• **Exercise**: Pick out all lines with the word "picks" from the records that follow.

───

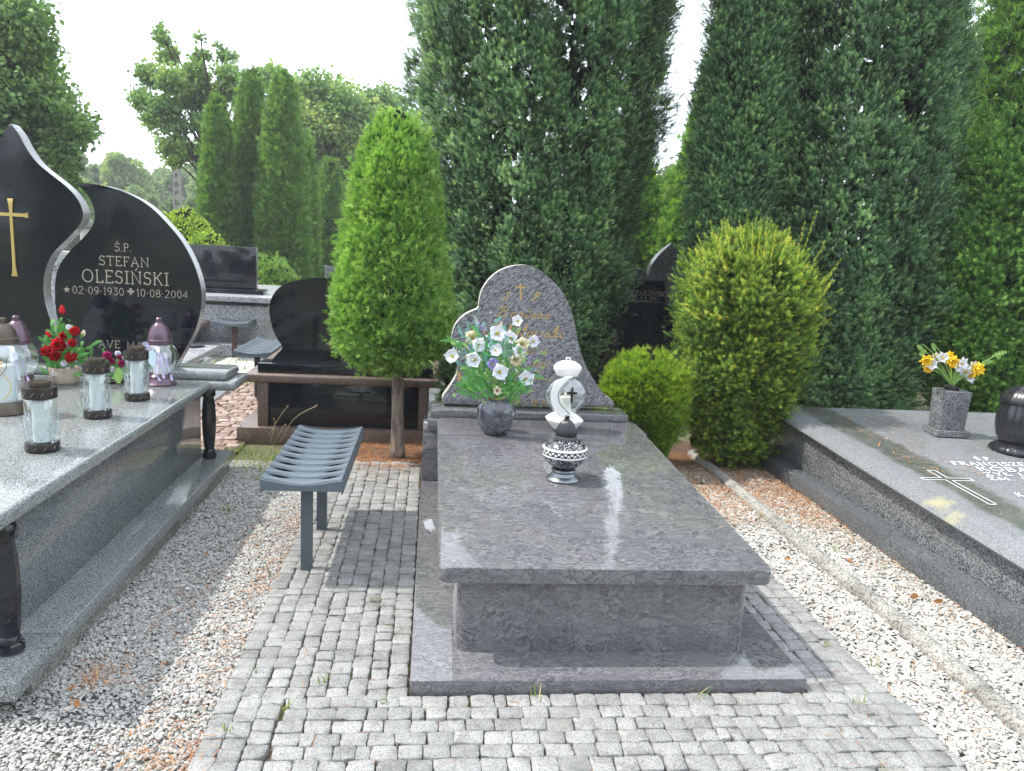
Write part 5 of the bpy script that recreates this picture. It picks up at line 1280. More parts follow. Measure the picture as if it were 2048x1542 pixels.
# pedestal vase with daffodils
p = PR(1890, 868)
e = thing('pedestal_vase', 'square grey granite flower stand with black liner on the right grave', 'vase', tuple(p), rad(-4))
e.scale = (.76, .76, .95)
bm_obj('foot', boxm(-.155, .155, -.13, .13, 0, .045, .004), MT['right'], e, smooth=True)
b = boxm(-.125, .125, -.105, .105, .0455, .335, .004)
for v in b.verts:
    if v.co.z < .2: v.co.x *= .93; v.co.y *= .93
bm_obj('shaft', b, MT['right'], e, smooth=True)
bm_obj('liner', lathe([(.062, .3355), (.070, .34), (.072, .36), (.066, .362), (.060, .345), (0, .343)], 24), MT['blackp'], e, smooth=True)
Yd = p[1]; top = np.array([p[0], p[1], p[2]+.35]); e = thing('flower_bouquet', 'faded yellow and white daffodils in the square granite stand', 'flowers', tuple(top)); bm = bmesh.new()
for i, (x_, y_, R_, c_) in enumerate([(1852, 718, .05, 'yellow'), (1862, 728, .05, 'white'), (1868, 712, .045, 'cream'), (1886, 714, .045, 'white'), (1903, 724, .055, 'yellow'), (1896, 712, .04, 'yellow'), (1924, 727, .048, 'white'), (1930, 742, .05, 'white'), (1945, 733, .045, 'cream'), (1952, 738, .055, 'yellow'), (1938, 756, .045, 'white'), (1857, 736, .04, 'yellow'), (1915, 735, .04, 'white'), (1943, 748, .04, 'yellow')]):
    P_ = PY(x_, y_, Yd+.03*((i % 3)-1)); flower(e, P_, R_, (rr_.normal(0, .4), -1, rr_.normal(0, .3)), FB[c_], FB['yellow'], 6, .35, 2 if c_ == 'yellow' else 1, 150+i, .05, name='daffodil', w_=.7)
    tube(crom([(0, 0, -.01), tuple((P_-top)*.5+np.array([0, .01, .02])), tuple(P_-top+np.array([0, .012, 0]))], 4), .004, 5, bm)
bm_obj('stems', bm, FB['lgreen'], e, smooth='all'); bm = bmesh.new()
for x_, y_ in ((1834, 692), (1845, 688), (1868, 688), (2012, 704), (1985, 722), (1838, 708)):
    P_ = PY(x_, y_, Yd); tube(crom([(0, 0, 0), tuple((P_-top)*.6+np.array([0, 0, .03])), tuple(P_-top)], 5), [.003]*10+[.0015], 5, bm)
bm_obj('dry_stems', bm, FB['lgreen'], e, smooth='all'); V, F = [], []
for a_, b_ in (((1850, 705), (1834, 690)), ((1872, 705), (1864, 686)), ((1985, 712), (2014, 703)), ((1960, 728), (1984, 722)), ((1852, 700), (1840, 712)), ((1990, 706), (2000, 718))): frond(V, F, PY(*a_, Yd), PY(*b_, Yd), .022, 5, .0)
np_mesh('dry_leaves', np.array(V)-top, np.array(F), FB['lgreen'], e)

# black ribbed lantern at the right edge
p = PR(2036, 903)
e = thing('grave_lantern', 'large black ribbed lantern with glass front, cut off by the right picture edge', 'lantern', (p[0], p[1], p[2]+.001))
bm_obj('foot', lathe([(.165, 0), (.17, .012), (.15, .035), (.125, .055), (0, .055)], 64, lambda a, z: .05*abs(math.sin(9*a)) if z < .05 else 0), MT['blackp'], e, smooth='all')
bm = bmesh.new(); pr_ = crom([(.112, .05), (.135, .10), (.150, .17), (.149, .24), (.136, .30), (.128, .325)], 4); rows = []
a0, a1 = rad(-78+34), rad(-78+326)
for j in range(73):
    a = a0+(a1-a0)*j/72; fl2 = 1+.05*abs(math.sin(a*7)); rows.append([bm.verts.new((r_*fl2*math.cos(a), r_*fl2*math.sin(a), z_)) for r_, z_ in pr_]+[bm.verts.new((.93*r_*math.cos(a), .93*r_*math.sin(a), z_)) for r_, z_ in pr_[::-1]])
nn_ = len(rows[0])
for a, b in zip(rows[:-1], rows[1:]):
    for k in range(nn_): bm.faces.new((a[k], b[k], b[(k+1) % nn_], a[(k+1) % nn_]))
bm.faces.new(rows[0]); bm.faces.new(rows[-1][::-1])
bm_obj('pleated_shell', bm, MT['blackp'], e, smooth='all')
bm_obj('glass', lathe([(.104, .056), (.127, .10), (.141, .17), (.140, .24), (.126, .30), (.116, .325)], 36), MT['glass'], e, smooth='all')
bm_obj('dome', lathe([(.140, .322), (.150, .328), (.146, .350), (.124, .392), (.09, .422), (.045, .440), (.014, .448), (.010, .458), (.013, .470), (0, .480)], 72, lambda a, z: .05*abs(math.sin(6*a))*(1 if z < .43 else 0)), MT['blackp'], e, smooth='all')
candle(e, .05, .17, .056)
bm = bmesh.new(); r6 = np.random.default_rng(2)
for k in range(9): x_ = -.05+.012*k; tube(crom([(-.055+r6.normal(0, .006), -.135, .25-.008*k), (-.045+x_*.5, -.150, .16+.004*k), (-.01+x_*.4, -.154, .10+.006*k), (.03, -.150, .16+.005*k), (.06, -.135, .25-.01*k)], 5), .0022, 4, bm)
bm_obj('gold_cords', bm, MT['goldmetal'], e, smooth='all')
bm_obj('cross', poly_solid([(.0+x_, z_) for x_, z_ in [(-.006, .12), (.006, .12), (.006, .20), (.028, .20), (.028, .213), (.006, .213), (.006, .25), (-.006, .25), (-.006, .213), (-.028, .213), (-.028, .20), (-.006, .20)]], -.156, -.150, 'Y', .001), MT['silver'], e)

# dry leaves lying about
FB['dry'] = fabric('dry_orange_leaf', (.42, .16, .05), (.55, .3, .14), .2)
def dry_leaf(px, py, L_, lab, z=-.012):
    p = PZ(px, py, z); r7 = np.random.default_rng(int(px)); V = t_leaf(.55, .12)[0].copy(); V = place(V, (0, 0, 0), (math.cos(px), math.sin(px), .12), r7.uniform(-.4, .4)+1.57, L_); V[:, 2] -= V[:, 2].min()
    o = np_mesh('dry_leaf', V, LEAF[1], FB['dry'], smooth=True); o.location = tuple(p); tag(o, lab, 'leaf', 'dry leaves on the gravel')
for a in [(22, 1408, .09, 'curled brown leaf by the front corner of the left grave'), (150, 1405, .05, 'tan dry leaf lying flat on the gravel near the bottom left'), (133, 1385, .035, 'small rusty leaf next to the tan one at the bottom left'), (410, 1112, .045, 'orange leaf on the shaded grey gravel beside the left grave base'),
          (518, 1094, .03, 'small orange leaf on the sunlit grey gravel, level with the bench leg'), (1705, 1128, .04, 'pale orange leaf on the white gravel inside the kerb'), (1838, 1198, .06, 'orange leaf on white gravel against the right grave plinth'), (1866, 1206, .05, 'second orange leaf on white gravel, just right of its neighbour by the plinth'), (1570, 1118, .035, 'small tan leaf on white gravel close to the slab corner')]: dry_leaf(*a)
P = np.column_stack([r.uniform(2.95, 3.35, 150)+0*r.random(150), r.uniform(4.1, 5.5, 150)]); P[:, 0] += (4.8-P[:, 1])*-.1
N2 = np.column_stack([P, [zrt(y_)+.003 for y_ in P[:, 1]]]); needles('slab_litter', N2, .028, .005, [(0, (.3, .12, .05)), (1, (.55, .3, .15))], 71)
N3 = np.column_stack([r.uniform(2.8, 4.4, 160), r.uniform(3.2, 5.7, 160)]); N3 = np.column_stack([N3, [zrt(y_)+.003 for y_ in N3[:, 1]]]); needles('slab_specks', N3, .016, .003, [(0, (.3, .15, .08)), (1, (.45, .32, .2))], 72)
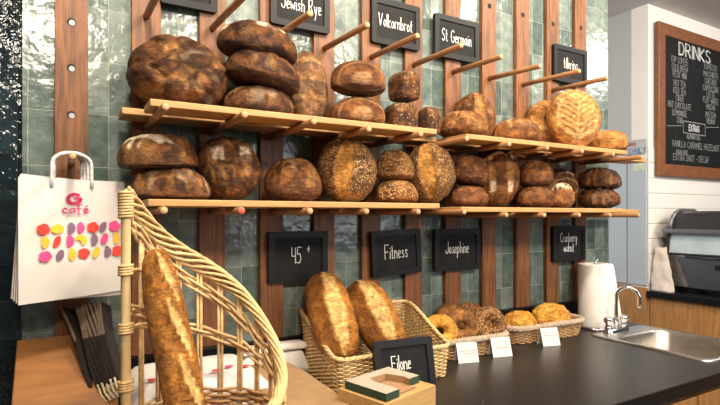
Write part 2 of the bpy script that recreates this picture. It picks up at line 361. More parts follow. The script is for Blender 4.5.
# ------------------------------------------------------------------ pegs
def peg(x, z, tip, label, red=False, r=.0098, droop=0., end=None, group=None, dx=0.):
    t = MB()
    a = Vector((x, -.017, z)); b = Vector((x+dx, tip, z-droop))
    t.tube([a, a.lerp(b, .5), b+Vector((0, .003, 0)), b], [r, r, r, r*.8], 14, capmi=1)
    o = t.build('wooden_peg', [M['dowel'], M['red_end'] if red else M['dowel_end']], None)
    return tag(o, label, 'peg', group)
topl = ['bare peg above the big cracked loaf, first in the top row', 'bare peg above the gap between big cracked loaf and three-loaf stack',
        'bare peg across the Jewish Rye sign', 'bare peg between the Jewish Rye and Volkornbrot signs', 'bare peg crossing below the Volkornbrot sign',
        'bare peg across the St Germain sign, its base by the seeded pan loaves', 'bare peg just right of and below the St Germain sign', 'bare peg above the small scored round loaf, midway between two signs',
        'bare peg running up to the lower edge of the rightmost top sign', 'last bare peg at the right end of the top row']
tips = [-.33, -.335, -.32, -.309, -.30, -.29, -.28, -.285, -.305, -.29]
for k, i in enumerate(range(1, 11)):
    peg(BX[i], 2.026, tips[k], 'wooden ' + topl[k], droop=(.02, .02, .02, .012, .008, .004, .008, .014, .01, .008)[k], group='bare pegs in the top row')
ST, SZ1, SZ2 = .017, 1.733, 1.729
nm = ['first', 'second', 'third', 'fourth', 'fifth', 'sixth', 'seventh', 'eighth', 'ninth', 'tenth', 'eleventh']
for i in range(1, 12):
    zz = (1.733 if i < 7 else 1.729)-ST-.0105
    peg(BX[i], zz, -.345 if i < 4 else -.318, 'wooden peg under the upper bread shelf, %s from left' % nm[i-1], group='pegs under the upper bread shelf')
for i in range(1, 12):
    zz = (1.491 if i < 7 else 1.481)-ST-.0105
    peg(BX[i], zz, -.32 if i < 4 else -.305, ('red-tipped wooden peg' if i == 2 else 'wooden peg') + ' under the lower bread shelf, %s from left' % nm[i-1], red=(i == 2), group='pegs under the lower bread shelf')
pz = at(73, 158, -.19).z
peg(BX[0], pz, -.235, 'wooden peg carrying the white paper bags, left of the shelves', r=.0085)

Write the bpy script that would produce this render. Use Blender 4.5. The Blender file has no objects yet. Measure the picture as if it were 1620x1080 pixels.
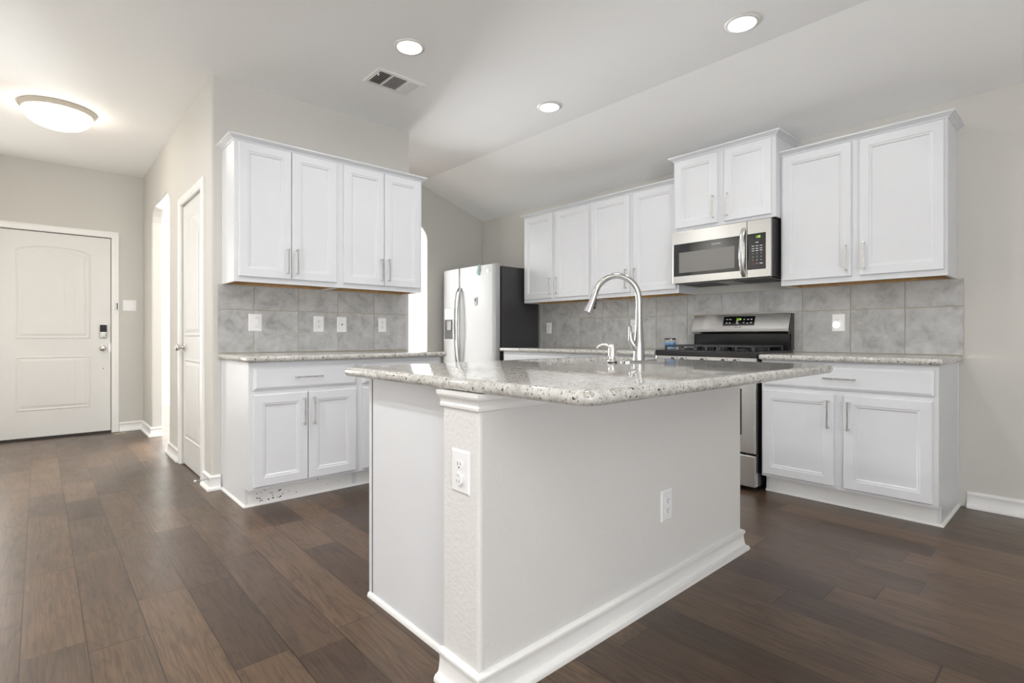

───

• **Written solution**:
Write part 5 of the bpy script that recreates this picture. It picks up at line 1280. More parts follow. Measure the picture as if it were 2048x1542 pixels.
Write part 2 of the bpy script that recreates this picture. It picks up at line 361. More parts follow. The script is for Blender 4.5.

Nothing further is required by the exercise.